SA committed to work with DRC to strengthen trade

16th September 2014 By: Leandi Kolver - Creamer Media Deputy Editor

SA committed to work with DRC to strengthen trade

Inga dam, DRC

South Africa is committed to working closely with the Democratic Republic of Congo (DRC) to strengthen and deepen bilateral trade relations and to develop the country’s economy, Department of Trade and Industry (DTI) acting deputy director-general Yunus Hoosen said this week.

Speaking at a trade and investment seminar, hosted by the DTI as part of its Investment and Trade Initiative, in Kinshasa, he pointed out that trade between South Africa and the DRC was currently skewed, with South Africa exporting goods and services to the value of R13-billion into the DRC, while very little came into South Africa from the DRC.

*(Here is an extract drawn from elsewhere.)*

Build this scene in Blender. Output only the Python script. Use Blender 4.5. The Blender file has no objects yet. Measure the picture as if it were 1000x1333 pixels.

“The trade imbalance between the two countries needs to be addressed. That is the reason why, as a country, we are committed to putting a lot of emphasis on enhancing our economic cooperation, fast-tracking identified areas of support, and looking at infrastructure projects that we would like to work closely with the DRC on,” Hoosen stated.

Also speaking at the seminar, South African Deputy Ambassador to the DRC Andrew Maswanganye emphasised that South Africa and the DRC had to do more to improve cooperation in the field of economic development to achieve their shared vision of eradicating unemployment, poverty and inequality by 2030.

“This calls for a greater need to industrialise our economies by utilising the natural and ecological resources, skills, technologies, and other development partnerships that we have,” he said.

He noted that the DRC government had prioritised industrialisation as the most important intervention to help put the country on the path to sustainable inclusive economic development.

“Development programmes that have been identified and shared with the South African government include the development of the Grand Inga hydropower complex, which has the potential to be the hub of the DRC power generation industry, and which, if fully exploited, can supply energy to as many as five-million households across Africa,” he added.

Further, Maswanganye expressed optimism that the redevelopment of the Congolese agriculture and agroprocessing capacity through agroindustrial parks would help restore the significance of agriculture in the DRC to its 1966 status when it accounted for the largest share of the country’s gross domestic product.

“There is also the modernisation of the service sector by improving the regulatory climate and strengthening institutions of corporate governance, especially in areas such as information and communication technology, financial services, retail and tourism in the DRC.

“This is where South African and DRC companies can partner to take advantage of opportunities," he said, adding that there was also a significant improvement in the transformation of the legal institutional framework governing the mining industry in the DRC.